WHAT THE TASK ASKS:
Transcribe the material in full. Nothing should differ except that the pictures are left out.

--

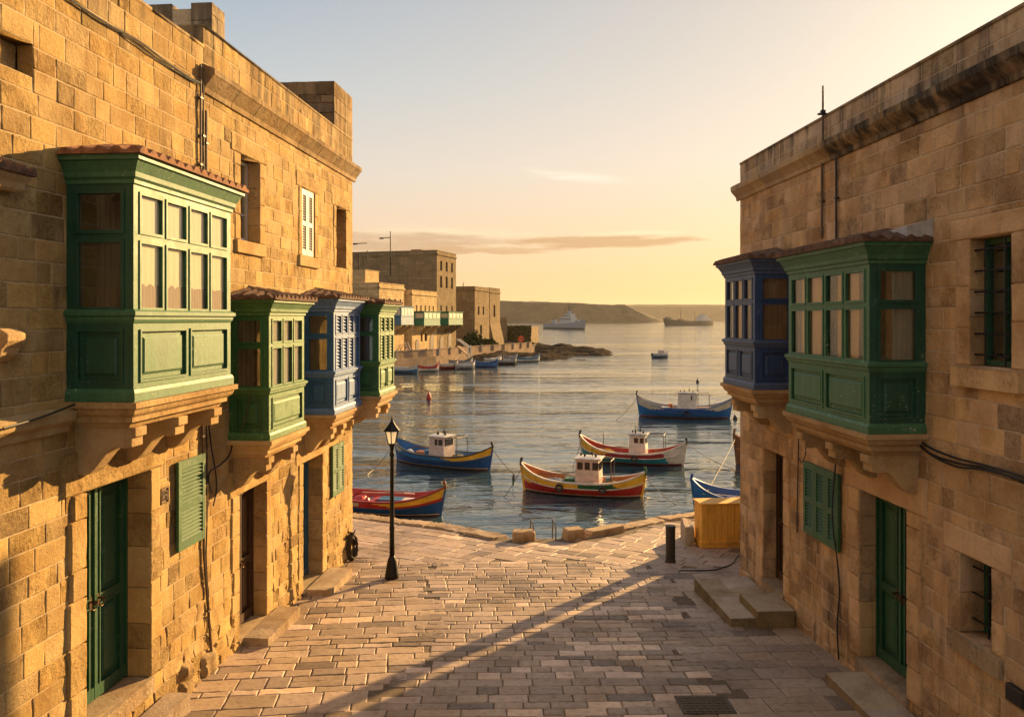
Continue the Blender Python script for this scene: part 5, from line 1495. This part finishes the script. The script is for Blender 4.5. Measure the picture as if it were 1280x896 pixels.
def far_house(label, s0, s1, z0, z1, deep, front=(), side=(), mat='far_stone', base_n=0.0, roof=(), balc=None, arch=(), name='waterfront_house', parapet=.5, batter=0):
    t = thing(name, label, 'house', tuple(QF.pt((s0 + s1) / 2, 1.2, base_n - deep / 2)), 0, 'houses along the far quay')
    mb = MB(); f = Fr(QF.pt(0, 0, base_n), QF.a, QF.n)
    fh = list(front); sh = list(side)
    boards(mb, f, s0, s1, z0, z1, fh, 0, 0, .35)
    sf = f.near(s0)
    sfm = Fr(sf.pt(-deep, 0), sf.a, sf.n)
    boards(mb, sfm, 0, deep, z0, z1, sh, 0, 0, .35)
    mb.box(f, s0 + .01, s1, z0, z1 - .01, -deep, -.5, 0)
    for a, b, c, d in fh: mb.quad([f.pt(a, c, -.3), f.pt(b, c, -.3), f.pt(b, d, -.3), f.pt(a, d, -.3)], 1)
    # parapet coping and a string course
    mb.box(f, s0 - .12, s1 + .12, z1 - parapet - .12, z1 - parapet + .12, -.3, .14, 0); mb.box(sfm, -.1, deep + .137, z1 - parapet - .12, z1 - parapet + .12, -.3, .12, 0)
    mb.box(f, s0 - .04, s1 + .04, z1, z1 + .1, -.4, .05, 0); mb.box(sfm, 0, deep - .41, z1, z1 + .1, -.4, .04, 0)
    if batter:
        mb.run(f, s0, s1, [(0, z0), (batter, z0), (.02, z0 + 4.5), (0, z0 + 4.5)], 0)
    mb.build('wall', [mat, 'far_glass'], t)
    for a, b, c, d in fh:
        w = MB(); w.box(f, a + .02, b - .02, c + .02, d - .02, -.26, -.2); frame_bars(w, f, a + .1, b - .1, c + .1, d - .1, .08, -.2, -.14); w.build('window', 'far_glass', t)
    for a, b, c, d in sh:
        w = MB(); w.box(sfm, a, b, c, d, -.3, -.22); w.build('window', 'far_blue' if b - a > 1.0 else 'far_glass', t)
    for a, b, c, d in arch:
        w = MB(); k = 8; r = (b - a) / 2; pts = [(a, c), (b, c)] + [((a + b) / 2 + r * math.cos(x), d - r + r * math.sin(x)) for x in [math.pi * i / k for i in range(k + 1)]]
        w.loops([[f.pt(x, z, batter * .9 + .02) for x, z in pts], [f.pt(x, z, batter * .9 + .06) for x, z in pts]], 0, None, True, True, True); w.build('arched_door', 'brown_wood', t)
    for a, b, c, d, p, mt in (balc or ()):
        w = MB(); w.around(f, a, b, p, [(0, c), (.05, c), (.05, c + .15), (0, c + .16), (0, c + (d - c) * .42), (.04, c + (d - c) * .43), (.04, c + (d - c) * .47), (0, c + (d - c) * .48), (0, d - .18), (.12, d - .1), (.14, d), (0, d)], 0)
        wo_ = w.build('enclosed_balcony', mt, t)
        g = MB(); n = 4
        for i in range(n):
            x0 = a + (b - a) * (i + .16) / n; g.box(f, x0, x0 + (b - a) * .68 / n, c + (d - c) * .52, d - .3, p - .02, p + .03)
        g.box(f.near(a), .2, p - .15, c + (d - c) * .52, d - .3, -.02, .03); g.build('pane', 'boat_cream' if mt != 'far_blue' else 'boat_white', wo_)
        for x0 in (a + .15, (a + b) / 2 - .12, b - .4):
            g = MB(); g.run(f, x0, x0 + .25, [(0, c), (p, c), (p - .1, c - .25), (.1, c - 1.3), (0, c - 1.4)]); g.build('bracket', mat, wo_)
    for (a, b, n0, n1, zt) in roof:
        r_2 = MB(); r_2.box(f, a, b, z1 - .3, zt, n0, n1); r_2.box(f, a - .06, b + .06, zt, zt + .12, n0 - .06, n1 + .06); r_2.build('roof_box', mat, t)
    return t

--

SOLUTION TO THIS PROBLEM:
Continue the Blender Python script for this scene: part 5, from line 1495. This part finishes the script. The script is for Blender 4.5. Measure the picture as if it were 1280x896 pixels.
def far_house(label, s0, s1, z0, z1, deep, front=(), side=(), mat='far_stone', base_n=0.0, roof=(), balc=None, arch=(), name='waterfront_house', parapet=.5, batter=0):
    t = thing(name, label, 'house', tuple(QF.pt((s0 + s1) / 2, 1.2, base_n - deep / 2)), 0, 'houses along the far quay')
    mb = MB(); f = Fr(QF.pt(0, 0, base_n), QF.a, QF.n)
    fh = list(front); sh = list(side)
    boards(mb, f, s0, s1, z0, z1, fh, 0, 0, .35)
    sf = f.near(s0)
    sfm = Fr(sf.pt(-deep, 0), sf.a, sf.n)
    boards(mb, sfm, 0, deep, z0, z1, sh, 0, 0, .35)
    mb.box(f, s0 + .01, s1, z0, z1 - .01, -deep, -.5, 0)
    for a, b, c, d in fh: mb.quad([f.pt(a, c, -.3), f.pt(b, c, -.3), f.pt(b, d, -.3), f.pt(a, d, -.3)], 1)
    # parapet coping and a string course
    mb.box(f, s0 - .12, s1 + .12, z1 - parapet - .12, z1 - parapet + .12, -.3, .14, 0); mb.box(sfm, -.1, deep + .137, z1 - parapet - .12, z1 - parapet + .12, -.3, .12, 0)
    mb.box(f, s0 - .04, s1 + .04, z1, z1 + .1, -.4, .05, 0); mb.box(sfm, 0, deep - .41, z1, z1 + .1, -.4, .04, 0)
    if batter:
        mb.run(f, s0, s1, [(0, z0), (batter, z0), (.02, z0 + 4.5), (0, z0 + 4.5)], 0)
    mb.build('wall', [mat, 'far_glass'], t)
    for a, b, c, d in fh:
        w = MB(); w.box(f, a + .02, b - .02, c + .02, d - .02, -.26, -.2); frame_bars(w, f, a + .1, b - .1, c + .1, d - .1, .08, -.2, -.14); w.build('window', 'far_glass', t)
    for a, b, c, d in sh:
        w = MB(); w.box(sfm, a, b, c, d, -.3, -.22); w.build('window', 'far_blue' if b - a > 1.0 else 'far_glass', t)
    for a, b, c, d in arch:
        w = MB(); k = 8; r = (b - a) / 2; pts = [(a, c), (b, c)] + [((a + b) / 2 + r * math.cos(x), d - r + r * math.sin(x)) for x in [math.pi * i / k for i in range(k + 1)]]
        w.loops([[f.pt(x, z, batter * .9 + .02) for x, z in pts], [f.pt(x, z, batter * .9 + .06) for x, z in pts]], 0, None, True, True, True); w.build('arched_door', 'brown_wood', t)
    for a, b, c, d, p, mt in (balc or ()):
        w = MB(); w.around(f, a, b, p, [(0, c), (.05, c), (.05, c + .15), (0, c + .16), (0, c + (d - c) * .42), (.04, c + (d - c) * .43), (.04, c + (d - c) * .47), (0, c + (d - c) * .48), (0, d - .18), (.12, d - .1), (.14, d), (0, d)], 0)
        wo_ = w.build('enclosed_balcony', mt, t)
        g = MB(); n = 4
        for i in range(n):
            x0 = a + (b - a) * (i + .16) / n; g.box(f, x0, x0 + (b - a) * .68 / n, c + (d - c) * .52, d - .3, p - .02, p + .03)
        g.box(f.near(a), .2, p - .15, c + (d - c) * .52, d - .3, -.02, .03); g.build('pane', 'boat_cream' if mt != 'far_blue' else 'boat_white', wo_)
        for x0 in (a + .15, (a + b) / 2 - .12, b - .4):
            g = MB(); g.run(f, x0, x0 + .25, [(0, c), (p, c), (p - .1, c - .25), (.1, c - 1.3), (0, c - 1.4)]); g.build('bracket', mat, wo_)
    for (a, b, n0, n1, zt) in roof:
        r_2 = MB(); r_2.box(f, a, b, z1 - .3, zt, n0, n1); r_2.box(f, a - .06, b + .06, zt, zt + .12, n0 - .06, n1 + .06); r_2.build('roof_box', mat, t)
    return t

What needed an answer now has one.